> _Your goal_:
What lines of the data hold the string "scene"? Pull each one out.

> _Data lines_:
★ ★ ★ ★
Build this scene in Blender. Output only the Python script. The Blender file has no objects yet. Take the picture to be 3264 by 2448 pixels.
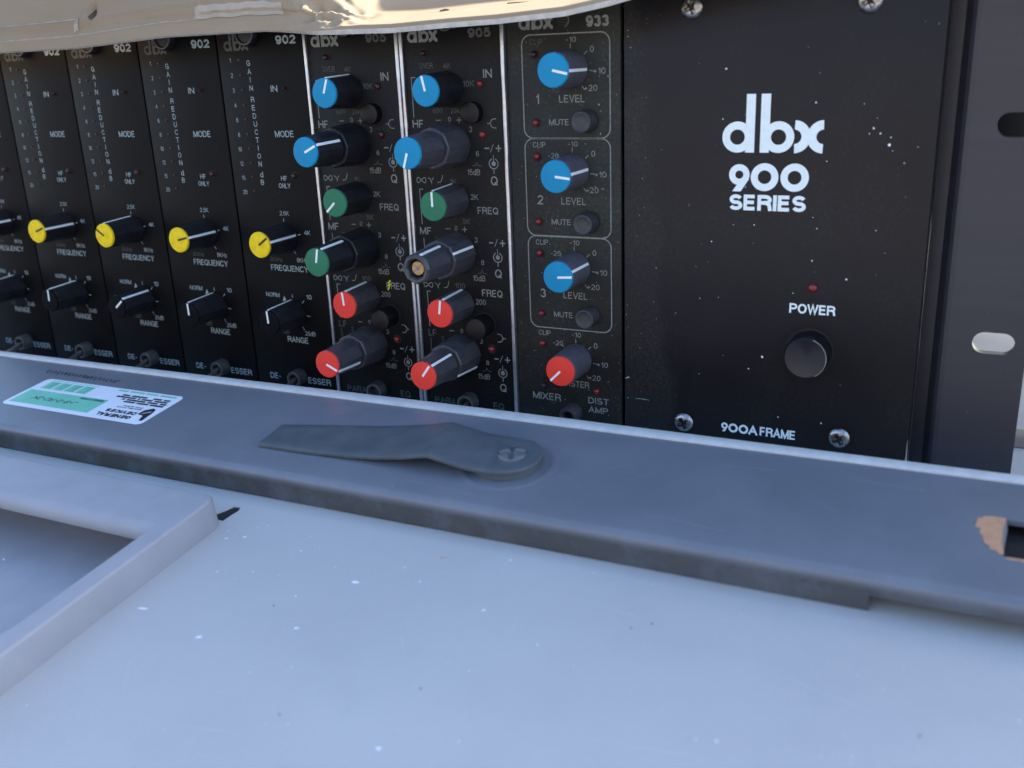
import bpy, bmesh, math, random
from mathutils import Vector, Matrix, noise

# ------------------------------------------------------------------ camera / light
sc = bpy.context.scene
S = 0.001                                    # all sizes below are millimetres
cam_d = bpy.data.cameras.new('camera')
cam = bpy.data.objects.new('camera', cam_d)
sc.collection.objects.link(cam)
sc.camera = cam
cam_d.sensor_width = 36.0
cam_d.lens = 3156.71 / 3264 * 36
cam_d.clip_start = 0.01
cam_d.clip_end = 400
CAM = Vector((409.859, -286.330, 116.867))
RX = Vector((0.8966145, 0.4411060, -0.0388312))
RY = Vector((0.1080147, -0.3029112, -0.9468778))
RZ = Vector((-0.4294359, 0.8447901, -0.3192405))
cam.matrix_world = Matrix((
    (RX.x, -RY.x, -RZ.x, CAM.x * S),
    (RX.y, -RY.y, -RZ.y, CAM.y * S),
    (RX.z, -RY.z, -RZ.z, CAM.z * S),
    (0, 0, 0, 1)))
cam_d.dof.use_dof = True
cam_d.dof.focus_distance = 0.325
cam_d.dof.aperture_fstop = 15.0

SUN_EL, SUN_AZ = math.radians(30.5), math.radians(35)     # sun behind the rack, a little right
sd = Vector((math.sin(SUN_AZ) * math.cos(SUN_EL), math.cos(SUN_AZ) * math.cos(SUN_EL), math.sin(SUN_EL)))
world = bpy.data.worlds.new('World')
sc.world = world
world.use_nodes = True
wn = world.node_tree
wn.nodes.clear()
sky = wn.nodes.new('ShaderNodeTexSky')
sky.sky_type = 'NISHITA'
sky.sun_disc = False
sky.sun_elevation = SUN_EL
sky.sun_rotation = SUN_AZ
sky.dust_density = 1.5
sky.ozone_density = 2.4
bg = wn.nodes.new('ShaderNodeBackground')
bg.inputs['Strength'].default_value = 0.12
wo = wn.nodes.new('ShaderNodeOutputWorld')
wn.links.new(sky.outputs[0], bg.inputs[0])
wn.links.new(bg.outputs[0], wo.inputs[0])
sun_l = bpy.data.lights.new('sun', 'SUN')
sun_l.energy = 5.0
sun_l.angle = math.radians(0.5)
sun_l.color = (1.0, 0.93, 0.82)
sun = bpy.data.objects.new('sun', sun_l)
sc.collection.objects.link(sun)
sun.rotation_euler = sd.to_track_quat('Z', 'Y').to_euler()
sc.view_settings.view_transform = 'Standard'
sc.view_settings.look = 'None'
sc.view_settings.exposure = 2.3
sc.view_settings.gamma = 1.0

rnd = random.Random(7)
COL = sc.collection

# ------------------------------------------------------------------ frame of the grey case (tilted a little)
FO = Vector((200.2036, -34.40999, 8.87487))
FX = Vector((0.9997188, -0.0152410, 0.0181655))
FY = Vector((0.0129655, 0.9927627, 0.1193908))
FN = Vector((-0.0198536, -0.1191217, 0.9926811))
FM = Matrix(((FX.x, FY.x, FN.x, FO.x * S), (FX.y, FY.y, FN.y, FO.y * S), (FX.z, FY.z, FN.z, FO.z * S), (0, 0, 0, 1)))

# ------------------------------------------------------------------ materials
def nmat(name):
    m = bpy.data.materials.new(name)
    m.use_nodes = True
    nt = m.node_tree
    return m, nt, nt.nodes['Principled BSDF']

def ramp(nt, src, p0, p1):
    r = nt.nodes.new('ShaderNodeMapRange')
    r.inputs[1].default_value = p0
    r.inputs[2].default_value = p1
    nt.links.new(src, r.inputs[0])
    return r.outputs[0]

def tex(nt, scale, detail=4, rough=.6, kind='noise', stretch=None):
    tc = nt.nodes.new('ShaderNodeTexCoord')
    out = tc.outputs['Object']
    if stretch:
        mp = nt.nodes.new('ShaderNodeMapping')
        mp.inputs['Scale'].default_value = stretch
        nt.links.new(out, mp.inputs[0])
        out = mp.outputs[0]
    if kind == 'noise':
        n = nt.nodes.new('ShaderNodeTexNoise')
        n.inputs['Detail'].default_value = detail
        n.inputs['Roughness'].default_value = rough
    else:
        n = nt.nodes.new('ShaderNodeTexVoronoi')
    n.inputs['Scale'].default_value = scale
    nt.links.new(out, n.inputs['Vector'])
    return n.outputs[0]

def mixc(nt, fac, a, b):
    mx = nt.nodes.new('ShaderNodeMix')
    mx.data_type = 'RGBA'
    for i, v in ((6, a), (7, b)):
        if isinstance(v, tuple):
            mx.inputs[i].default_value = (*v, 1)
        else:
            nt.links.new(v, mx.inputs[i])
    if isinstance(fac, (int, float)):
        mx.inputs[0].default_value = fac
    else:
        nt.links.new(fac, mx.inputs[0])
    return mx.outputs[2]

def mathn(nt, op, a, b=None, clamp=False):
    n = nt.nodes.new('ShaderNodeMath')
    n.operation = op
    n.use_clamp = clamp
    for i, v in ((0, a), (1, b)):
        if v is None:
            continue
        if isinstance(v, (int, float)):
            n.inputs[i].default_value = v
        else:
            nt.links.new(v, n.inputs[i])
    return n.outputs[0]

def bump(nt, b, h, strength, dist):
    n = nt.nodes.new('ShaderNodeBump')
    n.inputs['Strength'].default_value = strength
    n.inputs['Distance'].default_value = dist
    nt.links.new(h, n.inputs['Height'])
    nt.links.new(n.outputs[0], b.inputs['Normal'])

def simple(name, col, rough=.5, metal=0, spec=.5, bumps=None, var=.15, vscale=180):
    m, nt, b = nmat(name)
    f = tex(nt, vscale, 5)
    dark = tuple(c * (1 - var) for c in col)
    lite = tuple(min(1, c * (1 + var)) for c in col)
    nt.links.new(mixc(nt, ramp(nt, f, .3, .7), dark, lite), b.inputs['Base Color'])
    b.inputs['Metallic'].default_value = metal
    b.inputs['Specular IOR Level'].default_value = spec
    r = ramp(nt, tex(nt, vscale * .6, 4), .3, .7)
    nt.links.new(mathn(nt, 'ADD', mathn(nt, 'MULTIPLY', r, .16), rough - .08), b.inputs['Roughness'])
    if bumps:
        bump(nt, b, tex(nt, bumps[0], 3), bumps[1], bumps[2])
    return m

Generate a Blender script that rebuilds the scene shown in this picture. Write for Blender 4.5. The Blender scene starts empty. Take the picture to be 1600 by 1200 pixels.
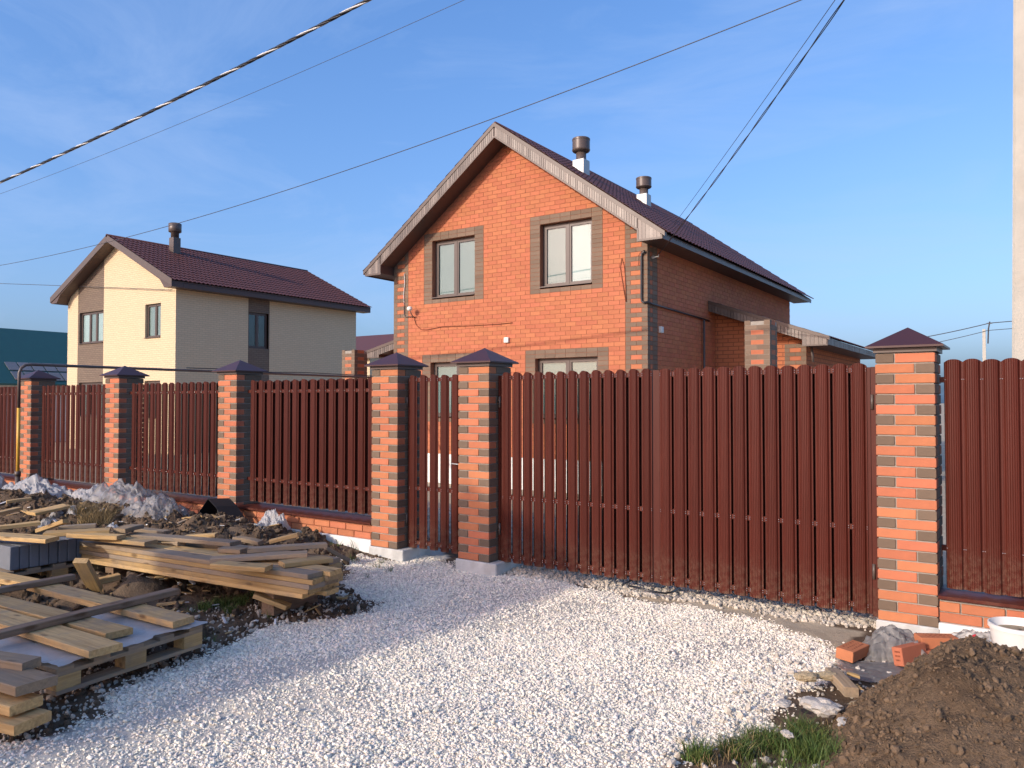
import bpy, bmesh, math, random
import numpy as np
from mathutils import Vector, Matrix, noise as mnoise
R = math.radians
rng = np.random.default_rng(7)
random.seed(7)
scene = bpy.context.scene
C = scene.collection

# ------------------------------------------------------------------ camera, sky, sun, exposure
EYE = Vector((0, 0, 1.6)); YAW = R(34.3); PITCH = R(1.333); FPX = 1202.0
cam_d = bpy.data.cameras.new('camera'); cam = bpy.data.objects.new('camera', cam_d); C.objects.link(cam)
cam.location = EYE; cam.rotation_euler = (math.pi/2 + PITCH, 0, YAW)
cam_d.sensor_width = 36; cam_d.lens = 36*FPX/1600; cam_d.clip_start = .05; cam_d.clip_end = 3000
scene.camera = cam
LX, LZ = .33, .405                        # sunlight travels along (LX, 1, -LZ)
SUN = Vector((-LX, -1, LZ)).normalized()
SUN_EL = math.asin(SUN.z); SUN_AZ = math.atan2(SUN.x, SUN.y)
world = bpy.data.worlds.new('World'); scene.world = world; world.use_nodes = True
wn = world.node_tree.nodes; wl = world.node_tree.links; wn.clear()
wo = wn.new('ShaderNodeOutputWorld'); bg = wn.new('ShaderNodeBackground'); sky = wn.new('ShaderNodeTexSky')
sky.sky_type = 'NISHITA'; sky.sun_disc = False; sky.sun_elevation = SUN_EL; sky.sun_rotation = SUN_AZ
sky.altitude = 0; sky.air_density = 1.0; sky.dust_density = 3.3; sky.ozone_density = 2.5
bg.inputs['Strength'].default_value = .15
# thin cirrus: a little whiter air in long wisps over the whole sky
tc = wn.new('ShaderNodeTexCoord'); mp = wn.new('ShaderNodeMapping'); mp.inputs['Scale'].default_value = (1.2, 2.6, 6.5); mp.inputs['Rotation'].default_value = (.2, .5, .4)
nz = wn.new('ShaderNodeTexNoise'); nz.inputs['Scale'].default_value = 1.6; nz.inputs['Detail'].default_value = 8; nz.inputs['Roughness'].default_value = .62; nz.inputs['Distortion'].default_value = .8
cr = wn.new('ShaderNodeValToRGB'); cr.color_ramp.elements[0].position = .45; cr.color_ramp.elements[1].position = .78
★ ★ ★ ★
> _Correct output_:
Build this scene in Blender. Output only the Python script. The Blender file has no objects yet. Take the picture to be 3264 by 2448 pixels.
sc = bpy.context.scene
Generate a Blender script that rebuilds the scene shown in this picture. Write for Blender 4.5. The Blender scene starts empty. Take the picture to be 1600 by 1200 pixels.
scene = bpy.context.scene
C = scene.collection
scene.camera = cam
world = bpy.data.worlds.new('World'); scene.world = world; world.use_nodes = True